## The task:
The entries that follow should be written out exactly.

Dataset records
**********
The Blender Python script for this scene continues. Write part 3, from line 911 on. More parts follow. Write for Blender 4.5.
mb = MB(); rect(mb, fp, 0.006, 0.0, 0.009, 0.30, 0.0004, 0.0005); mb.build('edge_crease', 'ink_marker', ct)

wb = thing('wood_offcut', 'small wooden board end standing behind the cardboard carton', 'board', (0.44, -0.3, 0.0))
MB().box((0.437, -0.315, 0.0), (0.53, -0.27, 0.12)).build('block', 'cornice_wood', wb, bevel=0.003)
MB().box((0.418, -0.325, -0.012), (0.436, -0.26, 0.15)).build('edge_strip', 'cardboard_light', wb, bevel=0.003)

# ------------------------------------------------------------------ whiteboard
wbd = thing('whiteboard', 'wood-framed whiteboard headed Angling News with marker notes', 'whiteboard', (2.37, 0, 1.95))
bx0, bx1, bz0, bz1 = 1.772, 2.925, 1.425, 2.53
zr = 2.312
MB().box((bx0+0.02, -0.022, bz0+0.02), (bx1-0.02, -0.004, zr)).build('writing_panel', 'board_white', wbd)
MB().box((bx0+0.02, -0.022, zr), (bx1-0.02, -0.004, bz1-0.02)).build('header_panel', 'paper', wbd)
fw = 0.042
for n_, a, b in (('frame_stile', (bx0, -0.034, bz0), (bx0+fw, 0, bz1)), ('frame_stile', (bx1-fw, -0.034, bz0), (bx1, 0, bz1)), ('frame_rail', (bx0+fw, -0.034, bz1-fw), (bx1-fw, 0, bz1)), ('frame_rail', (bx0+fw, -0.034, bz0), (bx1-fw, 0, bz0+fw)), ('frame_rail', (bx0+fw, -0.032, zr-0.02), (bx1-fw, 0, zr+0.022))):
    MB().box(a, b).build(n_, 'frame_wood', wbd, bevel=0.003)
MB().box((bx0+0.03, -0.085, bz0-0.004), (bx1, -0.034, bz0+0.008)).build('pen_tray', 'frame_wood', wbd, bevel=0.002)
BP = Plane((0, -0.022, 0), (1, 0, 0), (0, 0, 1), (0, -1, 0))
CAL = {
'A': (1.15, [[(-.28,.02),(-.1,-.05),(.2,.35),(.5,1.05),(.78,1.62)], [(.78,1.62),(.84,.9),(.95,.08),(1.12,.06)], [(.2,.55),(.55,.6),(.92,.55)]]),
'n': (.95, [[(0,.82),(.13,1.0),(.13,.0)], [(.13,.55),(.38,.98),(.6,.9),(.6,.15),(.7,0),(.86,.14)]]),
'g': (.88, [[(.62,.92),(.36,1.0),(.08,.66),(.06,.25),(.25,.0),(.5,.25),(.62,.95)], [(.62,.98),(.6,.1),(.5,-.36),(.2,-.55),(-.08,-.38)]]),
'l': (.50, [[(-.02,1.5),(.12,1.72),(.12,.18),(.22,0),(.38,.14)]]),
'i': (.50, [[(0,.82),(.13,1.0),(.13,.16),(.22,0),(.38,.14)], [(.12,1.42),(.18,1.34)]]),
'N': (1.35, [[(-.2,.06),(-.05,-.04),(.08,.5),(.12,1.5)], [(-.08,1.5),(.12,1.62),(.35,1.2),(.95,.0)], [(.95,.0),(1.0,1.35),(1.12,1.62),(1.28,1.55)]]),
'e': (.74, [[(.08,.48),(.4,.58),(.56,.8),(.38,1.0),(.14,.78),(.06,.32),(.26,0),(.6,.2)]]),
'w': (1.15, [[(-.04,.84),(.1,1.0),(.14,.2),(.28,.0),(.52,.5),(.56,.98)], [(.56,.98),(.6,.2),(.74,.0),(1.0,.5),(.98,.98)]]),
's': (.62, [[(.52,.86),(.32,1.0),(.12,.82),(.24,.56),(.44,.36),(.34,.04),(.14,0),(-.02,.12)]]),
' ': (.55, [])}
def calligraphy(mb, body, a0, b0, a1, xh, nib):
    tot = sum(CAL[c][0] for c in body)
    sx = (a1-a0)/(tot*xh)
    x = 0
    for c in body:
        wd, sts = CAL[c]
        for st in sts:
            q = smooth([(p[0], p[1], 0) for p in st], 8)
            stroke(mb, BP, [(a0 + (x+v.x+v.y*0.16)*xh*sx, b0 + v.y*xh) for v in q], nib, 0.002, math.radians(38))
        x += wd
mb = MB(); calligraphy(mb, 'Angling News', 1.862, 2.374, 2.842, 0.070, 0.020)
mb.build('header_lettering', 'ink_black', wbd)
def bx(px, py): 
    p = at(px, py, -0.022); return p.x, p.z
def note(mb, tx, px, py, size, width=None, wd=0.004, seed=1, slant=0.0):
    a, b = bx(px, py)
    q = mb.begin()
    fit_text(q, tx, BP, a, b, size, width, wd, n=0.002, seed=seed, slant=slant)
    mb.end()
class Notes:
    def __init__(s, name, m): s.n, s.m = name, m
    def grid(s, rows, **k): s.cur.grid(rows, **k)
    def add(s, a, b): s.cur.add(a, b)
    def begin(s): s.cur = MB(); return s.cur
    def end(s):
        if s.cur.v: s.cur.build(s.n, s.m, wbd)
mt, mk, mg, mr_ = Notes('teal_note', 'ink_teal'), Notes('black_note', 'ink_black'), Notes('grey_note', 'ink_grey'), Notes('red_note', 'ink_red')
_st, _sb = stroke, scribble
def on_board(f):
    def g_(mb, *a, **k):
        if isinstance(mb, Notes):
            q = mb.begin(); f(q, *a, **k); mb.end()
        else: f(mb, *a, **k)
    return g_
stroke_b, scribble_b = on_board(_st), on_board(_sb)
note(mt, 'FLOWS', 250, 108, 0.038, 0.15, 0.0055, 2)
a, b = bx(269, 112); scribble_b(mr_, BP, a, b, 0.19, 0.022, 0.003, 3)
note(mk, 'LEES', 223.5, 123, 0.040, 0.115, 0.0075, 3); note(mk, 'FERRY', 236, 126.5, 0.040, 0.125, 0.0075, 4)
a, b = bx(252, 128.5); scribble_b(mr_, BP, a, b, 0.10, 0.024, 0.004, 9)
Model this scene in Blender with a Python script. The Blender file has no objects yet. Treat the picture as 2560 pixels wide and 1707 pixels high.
**********
## Task response:
The Blender Python script for this scene continues. Write part 3, from line 911 on. More parts follow. Write for Blender 4.5.
mb = MB(); rect(mb, fp, 0.006, 0.0, 0.009, 0.30, 0.0004, 0.0005); mb.build('edge_crease', 'ink_marker', ct)

wb = thing('wood_offcut', 'small wooden board end standing behind the cardboard carton', 'board', (0.44, -0.3, 0.0))
MB().box((0.437, -0.315, 0.0), (0.53, -0.27, 0.12)).build('block', 'cornice_wood', wb, bevel=0.003)
MB().box((0.418, -0.325, -0.012), (0.436, -0.26, 0.15)).build('edge_strip', 'cardboard_light', wb, bevel=0.003)

# ------------------------------------------------------------------ whiteboard
wbd = thing('whiteboard', 'wood-framed whiteboard headed Angling News with marker notes', 'whiteboard', (2.37, 0, 1.95))
bx0, bx1, bz0, bz1 = 1.772, 2.925, 1.425, 2.53
zr = 2.312
MB().box((bx0+0.02, -0.022, bz0+0.02), (bx1-0.02, -0.004, zr)).build('writing_panel', 'board_white', wbd)
MB().box((bx0+0.02, -0.022, zr), (bx1-0.02, -0.004, bz1-0.02)).build('header_panel', 'paper', wbd)
fw = 0.042
for n_, a, b in (('frame_stile', (bx0, -0.034, bz0), (bx0+fw, 0, bz1)), ('frame_stile', (bx1-fw, -0.034, bz0), (bx1, 0, bz1)), ('frame_rail', (bx0+fw, -0.034, bz1-fw), (bx1-fw, 0, bz1)), ('frame_rail', (bx0+fw, -0.034, bz0), (bx1-fw, 0, bz0+fw)), ('frame_rail', (bx0+fw, -0.032, zr-0.02), (bx1-fw, 0, zr+0.022))):
    MB().box(a, b).build(n_, 'frame_wood', wbd, bevel=0.003)
MB().box((bx0+0.03, -0.085, bz0-0.004), (bx1, -0.034, bz0+0.008)).build('pen_tray', 'frame_wood', wbd, bevel=0.002)
BP = Plane((0, -0.022, 0), (1, 0, 0), (0, 0, 1), (0, -1, 0))
CAL = {
'A': (1.15, [[(-.28,.02),(-.1,-.05),(.2,.35),(.5,1.05),(.78,1.62)], [(.78,1.62),(.84,.9),(.95,.08),(1.12,.06)], [(.2,.55),(.55,.6),(.92,.55)]]),
'n': (.95, [[(0,.82),(.13,1.0),(.13,.0)], [(.13,.55),(.38,.98),(.6,.9),(.6,.15),(.7,0),(.86,.14)]]),
'g': (.88, [[(.62,.92),(.36,1.0),(.08,.66),(.06,.25),(.25,.0),(.5,.25),(.62,.95)], [(.62,.98),(.6,.1),(.5,-.36),(.2,-.55),(-.08,-.38)]]),
'l': (.50, [[(-.02,1.5),(.12,1.72),(.12,.18),(.22,0),(.38,.14)]]),
'i': (.50, [[(0,.82),(.13,1.0),(.13,.16),(.22,0),(.38,.14)], [(.12,1.42),(.18,1.34)]]),
'N': (1.35, [[(-.2,.06),(-.05,-.04),(.08,.5),(.12,1.5)], [(-.08,1.5),(.12,1.62),(.35,1.2),(.95,.0)], [(.95,.0),(1.0,1.35),(1.12,1.62),(1.28,1.55)]]),
'e': (.74, [[(.08,.48),(.4,.58),(.56,.8),(.38,1.0),(.14,.78),(.06,.32),(.26,0),(.6,.2)]]),
'w': (1.15, [[(-.04,.84),(.1,1.0),(.14,.2),(.28,.0),(.52,.5),(.56,.98)], [(.56,.98),(.6,.2),(.74,.0),(1.0,.5),(.98,.98)]]),
's': (.62, [[(.52,.86),(.32,1.0),(.12,.82),(.24,.56),(.44,.36),(.34,.04),(.14,0),(-.02,.12)]]),
' ': (.55, [])}
def calligraphy(mb, body, a0, b0, a1, xh, nib):
    tot = sum(CAL[c][0] for c in body)
    sx = (a1-a0)/(tot*xh)
    x = 0
    for c in body:
        wd, sts = CAL[c]
        for st in sts:
            q = smooth([(p[0], p[1], 0) for p in st], 8)
            stroke(mb, BP, [(a0 + (x+v.x+v.y*0.16)*xh*sx, b0 + v.y*xh) for v in q], nib, 0.002, math.radians(38))
        x += wd
mb = MB(); calligraphy(mb, 'Angling News', 1.862, 2.374, 2.842, 0.070, 0.020)
mb.build('header_lettering', 'ink_black', wbd)
def bx(px, py): 
    p = at(px, py, -0.022); return p.x, p.z
def note(mb, tx, px, py, size, width=None, wd=0.004, seed=1, slant=0.0):
    a, b = bx(px, py)
    q = mb.begin()
    fit_text(q, tx, BP, a, b, size, width, wd, n=0.002, seed=seed, slant=slant)
    mb.end()
class Notes:
    def __init__(s, name, m): s.n, s.m = name, m
    def grid(s, rows, **k): s.cur.grid(rows, **k)
    def add(s, a, b): s.cur.add(a, b)
    def begin(s): s.cur = MB(); return s.cur
    def end(s):
        if s.cur.v: s.cur.build(s.n, s.m, wbd)
mt, mk, mg, mr_ = Notes('teal_note', 'ink_teal'), Notes('black_note', 'ink_black'), Notes('grey_note', 'ink_grey'), Notes('red_note', 'ink_red')
_st, _sb = stroke, scribble
def on_board(f):
    def g_(mb, *a, **k):
        if isinstance(mb, Notes):
            q = mb.begin(); f(q, *a, **k); mb.end()
        else: f(mb, *a, **k)
    return g_
stroke_b, scribble_b = on_board(_st), on_board(_sb)
note(mt, 'FLOWS', 250, 108, 0.038, 0.15, 0.0055, 2)
a, b = bx(269, 112); scribble_b(mr_, BP, a, b, 0.19, 0.022, 0.003, 3)
note(mk, 'LEES', 223.5, 123, 0.040, 0.115, 0.0075, 3); note(mk, 'FERRY', 236, 126.5, 0.040, 0.125, 0.0075, 4)
a, b = bx(252, 128.5); scribble_b(mr_, BP, a, b, 0.10, 0.024, 0.004, 9)
Model this scene in Blender with a Python script. The Blender file has no objects yet. Treat the picture as 2560 pixels wide and 1707 pixels high.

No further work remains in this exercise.